Suddenly, characters are dying left right and centre. Quite a few of them feel hollow or like pastiches of cliché driven Hollywood blockbusters, yet some of them do hit pretty hard.
One moment in particular stands out for me, as Reyes and the small group of stranded Retribution personnel find themselves trapped trying and unable to take out the anti-air turrets. With no other option, he orders one of the few surviving Jackal pilots overhead to crash into the tower. It’s a moment that you can blink and miss, that you might not understand through the hail of gunfire, but it’s there and despite not knowing who that pilot is, it gave me pause for thought.

And then there’s ETH.3n, or “Ethan”, the lovable robot member of the squad. In truth, he’s basically written as though he were a human character, almost too human. There’s banter with other members of the main cast, whether it’s asking Salter a question he already knows the answer to simply because he likes the sound of her voice, or the way he wins over Omar’s trust off camera, in what I can only assume was a few hours of male bonding around a campfire in the Appalachian Mountains, or as close as you can get on a spacecraft carrier. He dies at the end – of course he does – and while entirely expected, it’s kind torturous the way it pans out.
An understated touch during the credits is the ability to listen to the pre-recorded messages of some of the crew members. You have messages to spouses, to parents, to children, and in among the rest is Ethan’s message to you. He’s a robot. He really doesn’t have anyone else.
Death isn’t quite so intrinsically interwoven into the narrative of Titanfall 2, but it’s still there, the eye rolling presumption that BT-7274 is going to die at the end. Respawn knew it, and so they have fun with the idea. In fact, they have fun with just about everything.

The gameplay here is exquisite, and while wall running and double jumping isn’t everyone’s idea of fun, you’re missing out on one hell of a FPS campaign if you don’t play Titanfall 2. Within an hour, you’re working your way through a cavernous factory beneath the planet’s surface, clambering across bizarre buildings being pre-fabricated, there’s an outstanding 30-odd minutes where you have the ability to manipulate time, another section where you lead an assault on a ship that’s trying to fly away. All of these and many more moments could so easily have been the climax to a campaign, but here they’re part of a breathless five hour sprint to the finish.
BT’s your loyal companion throughout, but he’s a very different kind of robot to Ethan. Where Ethan was effectively just a human in an ensemble cast, BT is clearly an AI. You pick dialogue options at various points to talk to him, but much like C-3PO, any wit and humour in his words and actions is unintentional from his point of view, he’s just stating the facts and doing what’s he’s programmed to.
What’s fascinating is that where I see the bonds of friendship, BT sees effectiveness ratings. Where I’m partly trying to keep BT safe in a fight because I like him, he has to follow his three programmed directives, one of which is to keep the pilot alive. When he tells me/Jack to trust him, I know I do.

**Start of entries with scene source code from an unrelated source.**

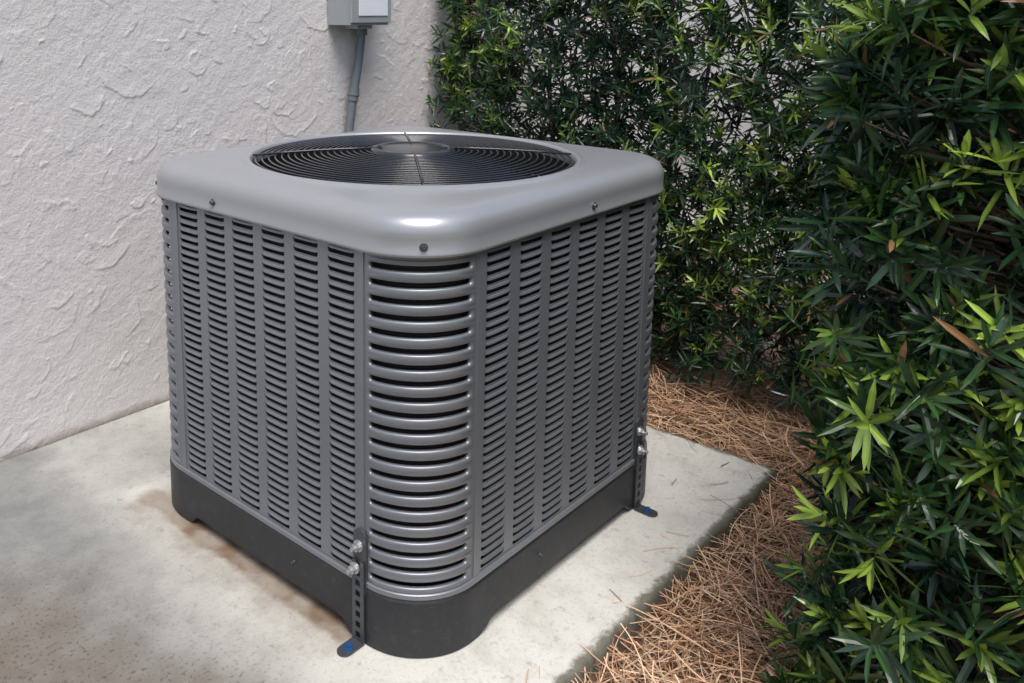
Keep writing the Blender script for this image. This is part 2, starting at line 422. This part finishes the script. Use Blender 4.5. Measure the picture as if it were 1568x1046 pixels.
for k in range(8):
    a=math.radians(45+45*k)
    pth=[(cxy[0]+r*math.cos(a),cxy[1]+r*math.sin(a),gz(r)+(.0042 if k%2==0 else -.0042)) for r in (.07,.15,.22,.29,RH-.002)]
    gr.tube(pth,.0026,6)
v=[];f=[];n=48;prof=[(.0,.8385),(.068,.8385),(.074,.8375),(.078,.8365),(.080,.8395),(.088,.840),(.094,.8385),(.097,.834),(.097,.826)]
for r,z in prof: v+=[(cxy[0]+r*math.cos(2*math.pi*k/n),cxy[1]+r*math.sin(2*math.pi*k/n),z+.002) for k in range(n)]
for i in range(len(prof)-1): f+=[(i*n+k,(i+1)*n+k,(i+1)*n+(k+1)%n,i*n+(k+1)%n) for k in range(n)]
gr.add(v,f,0,True)
gr.obj('fan_grille',[M_black],AC)
sc=MB()
def screw(p,nrm,m=0,r=.0050):
    p=Vector(p);nrm=Vector(nrm).normalized()
    sc.cyl(p,nrm,r*1.5,r*1.4,.0015,16,m); sc.cyl(p+nrm*.0015,nrm,r,r*.9,.005,6,m)
screw((-.0088,.56,.766),(-1,0,0)); screw((.50,-.0088,.766),(0,-1,0))
q=RC-(RC+.0088)*math.cos(math.pi/4); screw((q,q,.764),(-1,-1,0)); 
screw((LX-q,q,.764),(1,-1,0)); screw((q,LY-q,.764),(-1,1,0))
for z in (.075,): screw((-.006,.33,z),(-1,0,0),0,.003); screw((.35,-.006,z),(0,-1,0),0,.003)
sc.obj('cap_screws',[M_strap],AC)
def strap(name,org,du,nn):
    mb=MB(); du=Vector(du);nn=Vector(nn);org=Vector(org)
    def P(u,q,z): return org+du*u+nn*q+Vector((0,0,z))
    W=.0145; q0,q1=.009,.0115
    def bx(u0,u1,a,b,z0,z1,m):
        v=[P(u,q,z) for z in (z0,z1) for (u,q) in ((u0,a),(u1,a),(u1,b),(u0,b))]
        mb.add(v,[(0,1,2,3),(4,5,6,7),(0,1,5,4),(1,2,6,5),(2,3,7,6),(3,0,4,7)],m)
    bx(-W,-W*.42,q0,q1,.002,.165,0); bx(W*.42,W,q0,q1,.002,.165,0)
    z=.002
    while z<.16:
        bx(-W*.42,W*.42,q0,q1,z,z+.008,0); z+=.021
    n=10; pr=[(-.016,.10),(.016,.10),(.016,.210)]+[(.016*math.cos(math.pi*i/n),.210+.016*math.sin(math.pi*i/n)) for i in range(1,n)]+[(-.016,.210)]
    v=[P(u,q,z) for q in (.003,.0065) for u,z in pr]; k=len(pr)
    mb.add(v,[tuple(range(k,2*k))]+[(i,(i+1)%k,k+(i+1)%k,k+i) for i in range(k)],1)
    bx(-W,W,q1,.045,.0015,.0045,0)
    v=[];
    for zz in (.0015,.0045):
        v+=[P(W*math.cos(math.pi*i/8),.045+W*math.sin(math.pi*i/8),zz) for i in range(9)]
    mb.add(v,[tuple(range(9,18))]+[(i,i+1,10+i,9+i) for i in range(8)],0)
    mb.cyl(P(0,.036,.0045),(0,0,1),.0095,.009,.0025,16,2); mb.cyl(P(0,.036,.007),(0,0,1),.006,.0055,.006,6,2)
    for zz,r in ((.193,.009),(.150,.009)):
        b=P(-.002 if zz>.17 else -.006,.0065 if zz>.17 else .0115,zz)
        mb.cyl(b,nn,r*1.25,r*1.2,.003,20,3); mb.cyl(b+nn*.003,nn,r*.9,r*.9,.008,6,3); mb.cyl(b+nn*.011,nn,r*.45,r*.45,.008,10,3)
    mb.obj(name,[M_strap,M_strap,M_blue,M_zinc],AC)
strap('hold_down_strap',(0,.146,0),(0,-1,0),(-1,0,0))
strap('hold_down_strap_b',(LX-.146,0,0),(1,0,0),(0,-1,0))
# ------------------------------------------------------------------ disconnect box + conduit
db=MB()
db.box(.975,1.15,1.165,1.275,1.10,1.42,0)
db.box(.970,1.155,1.156,1.1645,1.108,1.425,0)
db.box(1.000,1.135,1.1525,1.1555,1.13,1.36,1)
db.box(1.03,1.10,1.19,1.25,1.088,1.0995,0)
DB=db.obj('electrical_disconnect_box',[M_boxm,M_label])
bev=DB.modifiers.new('b','BEVEL'); bev.width=.002; bev.segments=2
cd=MB()
cd.tube([(1.095,1.24,1.10),(1.094,1.24,1.05),(1.085,1.242,.98),(1.063,1.245,.866),(1.045,1.245,.77),(1.02,1.24,.62),(.99,1.22,.5),(.93,1.12,.42),(.86,.95,.38),(.82,.86,.37)],.0150,14)
cd.cyl((1.095,1.24,1.065),(0,0,1),.021,.022,.036,18); 
d=Vector((1.063-1.045,0,.096)).normalized(); cd.cyl(Vector((1.063,1.245,.866))-d*.022,d,.0185,.0185,.044,18)
cd.cyl(Vector((1.063,1.245,.866))-d*.004,d,.0215,.0215,.008,18)
cd.obj('conduit',[M_pipe],DB)
# ------------------------------------------------------------------ foliage
def unit(a): return a/np.maximum(np.linalg.norm(a,axis=-1,keepdims=True),1e-9)
def leaves(B,D,Nn,L,Wd,bend,col,lod=False):
    n=len(B); Sd=unit(np.cross(D,Nn)); Nn=np.cross(Sd,D)
    ts=np.array([0,.3,.72,1.]); ws=np.array([.22,.95,.85,.05])
    if lod: ts=np.array([0,.5,1.]); ws=np.array([.3,1.,.08])
    K=len(ts)
    V=np.zeros((n,K,3,3),np.float32)
    for i,(t,w) in enumerate(zip(ts,ws)):
        c=B+D*(L*t)[:,None]-Nn*(L*bend*t*t)[:,None]
        off=Sd*(Wd*.5*w)[:,None]; up=Nn*(Wd*.13*w)[:,None]
        V[:,i,0]=c-off+up; V[:,i,1]=c; V[:,i,2]=c+off+up
    if lod: V=V[:,:,[0,2]]
    m=V.shape[2]
    base=(np.arange(n)*K*m)[:,None]
    q=[]
    for i in range(K-1):
        for j in range(m-1): q.append([i*m+j,i*m+j+1,(i+1)*m+j+1,(i+1)*m+j])
    Q=(base[:,:,None]+np.array(q)[None]).reshape(-1,4)
    C=np.repeat(col[:,None,:],K*m,axis=1).reshape(n,K,m,3).copy()
    if not lod: C[:,:,1]*=1.3
    return V.reshape(-1,3),Q,C.reshape(-1,3)
def shoots(P,D,young,nl,Lm,wm,stem,lod=False):
    n=len(P)
    k=np.arange(nl); 
    DD=np.repeat(D[:,None],nl,1); PP=np.repeat(P[:,None],nl,1)
    fr=(k/(nl-1))[None,:]*np.ones((n,1))
    st=stem*rng.uniform(.7,1.4,(n,1))
    B=PP-DD*(fr*st)[...,None]
    ref=unit(rng.normal(size=(n,3))); A=unit(np.cross(D,ref)); Bq=np.cross(D,A)
    az=k[None,:]*2.4+rng.normal(0,.35,(n,nl))
    rad=A[:,None]*np.cos(az)[...,None]+Bq[:,None]*np.sin(az)[...,None]
    el=np.radians(24+56*fr**.7+rng.normal(0,13,(n,nl)))
    Dl=unit(DD*np.cos(el)[...,None]+rad*np.sin(el)[...,None]+np.array([0,0,.05]))
    Nl=DD*np.sin(el)[...,None]-rad*np.cos(el)[...,None]+rng.normal(0,.3,(n,nl,3))
    L=Lm*rng.uniform(.7,1.15,(n,nl))*(.62+.45*fr**.6)*rng.uniform(.75,1.15,(n,1))
    Wd=wm*rng.uniform(.8,1.25,(n,nl))*(.8+.2*fr)
    bend=rng.uniform(-.05,.32,(n,nl))
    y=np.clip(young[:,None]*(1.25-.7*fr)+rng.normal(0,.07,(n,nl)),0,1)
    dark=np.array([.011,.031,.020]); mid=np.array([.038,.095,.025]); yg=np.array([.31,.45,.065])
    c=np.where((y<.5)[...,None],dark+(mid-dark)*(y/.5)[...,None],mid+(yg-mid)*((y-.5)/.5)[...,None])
    c=c*rng.uniform(.7,1.35,(n,nl,1))
    dead=rng.random((n,nl))<.014; c[dead]=np.array([.28,.15,.07])
    red=(rng.random(n)<.02); c[red,:3]=np.array([.24,.12,.07])
    return leaves(B.reshape(-1,3),Dl.reshape(-1,3),unit(Nl.reshape(-1,3)),L.ravel(),Wd.ravel(),bend.ravel(),c.reshape(-1,3),lod)
def bn(p,s,seed):
    return pn(p[:,0]*s+p[:,2]*s*.7+seed,p[:,1]*s-p[:,2]*s*.9+seed*.3,seed)
def hedge(name,faces,vol,Lm,wm,stem,nl,trunks,ybias=0.,dens=.8,amp=.6,surf=.045,zfill=0.):
    Vs=[];Qs=[];Cs=[];o=0
    def put(r):
        nonlocal o
        Vs.append(r[0]);Qs.append(r[1]+o);Cs.append(r[2]); o+=len(r[0])
    tips=[]
    for org,eu,ev,nrm,cnt in faces:
        org,eu,ev,nrm=[np.array(a,float) for a in (org,eu,ev,nrm)]
        P=org+eu*rng.random((cnt,1))+ev*rng.random((cnt,1))
        nz=bn(P,7,1.3)
        keep=rng.random(cnt)<np.clip(dens+amp*bn(P,9,4.)+zfill*np.clip(.95-P[:,2],0,1),.10,1); P=P[keep]; nz=nz[keep]
        P=P+nrm*(nz*surf+rng.normal(-.02,.03,len(P)))[:,None]
        D=unit(nrm*.8+np.array([0,0,.5])+rng.normal(0,.45,P.shape))
        yg=np.clip(rng.beta(1.0,2.2,len(P))*1.2+.4*bn(P,4,9.)+ybias,0,1)
        put(shoots(P,D,yg,nl,Lm,wm,stem)); tips.append(P-D*stem)
    mn,mx,cnt=vol; mn=np.array(mn);mx=np.array(mx)
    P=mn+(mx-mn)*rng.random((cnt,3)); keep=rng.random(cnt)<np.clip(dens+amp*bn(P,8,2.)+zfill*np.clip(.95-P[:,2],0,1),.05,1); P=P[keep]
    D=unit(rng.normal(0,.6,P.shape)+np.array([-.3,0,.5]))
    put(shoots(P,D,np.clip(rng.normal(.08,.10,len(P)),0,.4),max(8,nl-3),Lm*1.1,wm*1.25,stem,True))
    ob=np_mesh(name,np.concatenate(Vs),np.concatenate(Qs),[M_leaf],col=np.concatenate(Cs),smooth=False)
    mb=MB()
    for (x,y,h) in trunks:
        p=Vector((x,y,-.07)); path=[p.copy()]; d=Vector((random.uniform(-.1,.1),random.uniform(-.1,.1),1))
        while p.z<h:
            d=(d+Vector((random.uniform(-.16,.16)+(x-p.x)*2.5,random.uniform(-.16,.16)+(y-p.y)*2.5,.12))).normalized(); p=p+d*.1; path.append(p.copy())
        r0=random.uniform(.009,.017); rr=[r0*(1-.75*i/len(path)) for i in range(len(path))]
        mb.tube(path,rr,7)
        for i in range(2,len(path)-1):
            for _ in range(3):
                b=path[i]; dd=Vector((random.uniform(-1,1),random.uniform(-1,1),random.uniform(.1,.8))).normalized()
                b2=b+dd*random.uniform(.05,.09); dd=(dd+Vector((0,0,.5))).normalized(); b3=b2+dd*random.uniform(.05,.09)
                mb.tube([b,b2,b3],[rr[i]*.4,rr[i]*.28,.0012],5)
    T=np.concatenate(tips); sel=rng.choice(len(T),min(len(T),900),replace=False)
    for i in sel:
        t=Vector(T[i]); c=min(trunks,key=lambda q:(q[0]-t.x)**2+(q[1]-t.y)**2)
        b=Vector((c[0],c[1],max(.02,t.z-.12))); b=t+(b-t)*.55
        m_=(t+b)/2+Vector((0,0,-.01)); mb.tube([b,m_,t],[.0038,.0027,.0012],4,cap=False)
    mb.obj('branches',[M_bark],ob)
    return ob
tr=[(1.74+random.uniform(-.06,.06),y+random.uniform(-.05,.05),1.35) for y in np.arange(-1.5,1.1,.2)]
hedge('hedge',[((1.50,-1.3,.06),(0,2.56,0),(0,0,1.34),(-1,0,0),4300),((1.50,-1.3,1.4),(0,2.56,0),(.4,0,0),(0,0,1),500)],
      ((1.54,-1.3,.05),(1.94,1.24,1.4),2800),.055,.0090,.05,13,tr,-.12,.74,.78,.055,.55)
tr=[(.64+random.uniform(-.04,.04)+i*.22,-.76+random.uniform(-.06,.06),1.12) for i in range(7)]+[(.60,-.95,1.12)]
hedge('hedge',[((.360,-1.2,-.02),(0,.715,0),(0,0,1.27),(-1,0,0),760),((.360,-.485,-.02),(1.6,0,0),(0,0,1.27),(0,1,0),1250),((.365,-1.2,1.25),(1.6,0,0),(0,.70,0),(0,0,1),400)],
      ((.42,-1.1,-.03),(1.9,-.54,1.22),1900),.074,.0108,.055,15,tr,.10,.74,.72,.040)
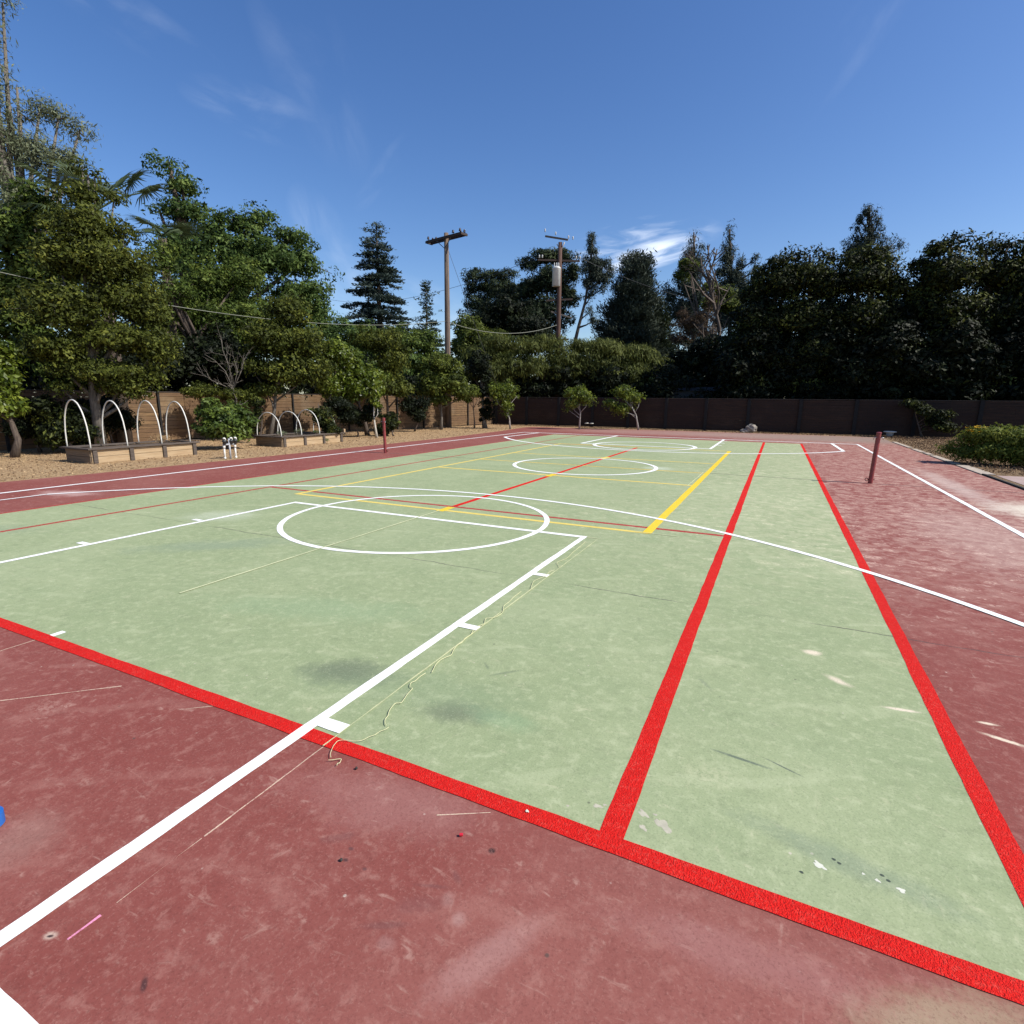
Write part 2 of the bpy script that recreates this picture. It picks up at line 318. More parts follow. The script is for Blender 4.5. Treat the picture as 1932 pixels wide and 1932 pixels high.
def fence_mat(name='fence_boards', k_=1., red=1.):
    m, t, b = mat(name); n = N(t); o = n.obj()
    at = n.new('ShaderNodeAttribute'); at.attribute_name = 'tint'
    al = n.mapping(o, (1, 1, 14)); g = n.noise(al, 1.6, 6, .65, .4); s = n.noise(o, .8, 4, .6)
    c = n.mix(n.ramp(g, .36, .64), (.125,.078,.040), (.36,.235,.12))
    c = n.mix(n.ramp(at.outputs['Fac'], 0, 1, 0, .85), c, (.17,.10,.055))
    c = n.mix(n.math('MULTIPLY', n.ramp(s, .5, .75), .45), c, (.40,.33,.24))
    k = n.new('ShaderNodeTexVoronoi'); n.put(k.inputs['Vector'], n.mapping(o, (1,1,2.2))); k.inputs['Scale'].default_value = 2.6
    c = n.mix(n.ramp(k.outputs['Distance'], .07, .03, 0, .8), c, (.07,.04,.025))
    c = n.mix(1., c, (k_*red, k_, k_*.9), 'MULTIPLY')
    t.links.new(c, b.inputs['Base Color']); b.inputs['Roughness'].default_value = .85
    n.bump(g, .5, .01, b); return m
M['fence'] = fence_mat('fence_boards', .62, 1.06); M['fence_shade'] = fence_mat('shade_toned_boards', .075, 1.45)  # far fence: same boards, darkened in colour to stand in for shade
def ground_mat():
    m, t, b = mat('dry_ground'); n = N(t); o = n.obj()
    f = n.noise(n.mapping(o, (1, 1, 1)), 1.1, 6, .65, .3); g = n.noise(o, 9, 6, .75); h = n.noise(o, 55, 4, .7)
    c = n.mix(n.ramp(f, .35, .65), (.43,.285,.15), (.35,.225,.12))
    c = n.mix(n.ramp(g, .42, .66, 0, .8), c, (.58,.43,.25))
    c = n.mix(n.ramp(g, .5, .32, 0, .7), c, (.20,.115,.06))
    c = n.mix(n.ramp(h, .52, .75, 0, .6), c, (.13,.08,.045))
    sep = n.new('ShaderNodeSeparateXYZ'); n.put(sep.inputs[0], o)
    # bare brown soil and litter on the right-hand side and behind the fences
    rs = n.math('MAXIMUM', n.ramp(n.math('ADD', sep.outputs[0], n.math('MULTIPLY', f, 2)), 8, 10), n.ramp(sep.outputs[1], 31.2, 33))
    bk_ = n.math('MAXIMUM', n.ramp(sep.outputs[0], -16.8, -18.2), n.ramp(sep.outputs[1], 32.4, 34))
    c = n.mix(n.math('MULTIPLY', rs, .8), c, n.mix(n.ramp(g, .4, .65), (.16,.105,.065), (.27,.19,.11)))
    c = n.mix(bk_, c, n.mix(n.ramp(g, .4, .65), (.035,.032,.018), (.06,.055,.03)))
    t.links.new(c, b.inputs['Base Color']); b.inputs['Roughness'].default_value = .95; b.inputs['Specular IOR Level'].default_value = .1
    n.bump(n.math('ADD', g, n.math('MULTIPLY', h, .5)), 1.0, .05, b); return m
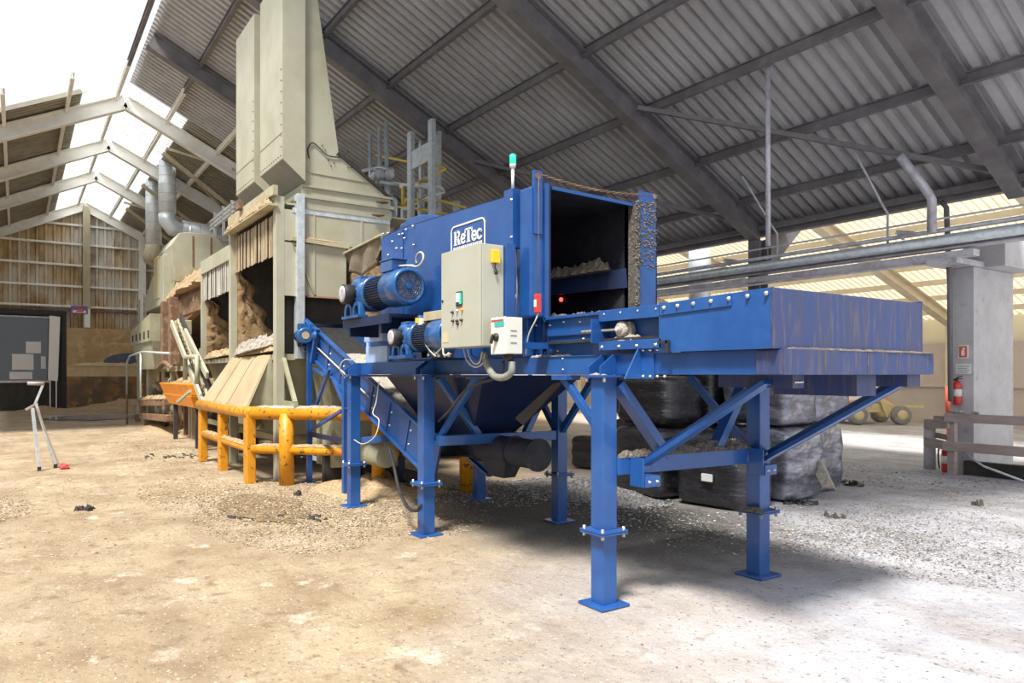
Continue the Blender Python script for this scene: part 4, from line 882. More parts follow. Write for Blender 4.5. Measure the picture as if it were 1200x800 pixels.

But again, just as with Ethan and exactly as you’d expect, he dies. Looking back, it’s not a moment that’s particularly emotional for me, but that’s because of Respawn knowing our expectations and deciding to toy with them. Yes, it’s a slightly sad moment, but just as in every other part of the campaign, Respawn click their fingers and it turns into a “Hell yes!” moment instead, followed by another, then another. BT’s demise, battered, broken and defeated, is not the end of this story. Not by a long shot.
First person shooters as a genre are all about killing, but it’s quite rare that they have you dealing with and facing up to death. Titanfall 2 is the most middle of the road of the three, but it’s also staggeringly well crafted and well aware of itself, but it’s fascinating to see how both Battlefield 1 and Infinite Warfare try to bring a certain maturity and a more sombre tone to what could easily just be another inconsequential action packed romp. They’re pushing to make their single player stories better and more meaningful, not just the multiplayer and the gameplay, and that’s great to see.

bunimomike
Your last paragraph nails it. Lovely to see a bit of maturity and evolution from such stalwarts.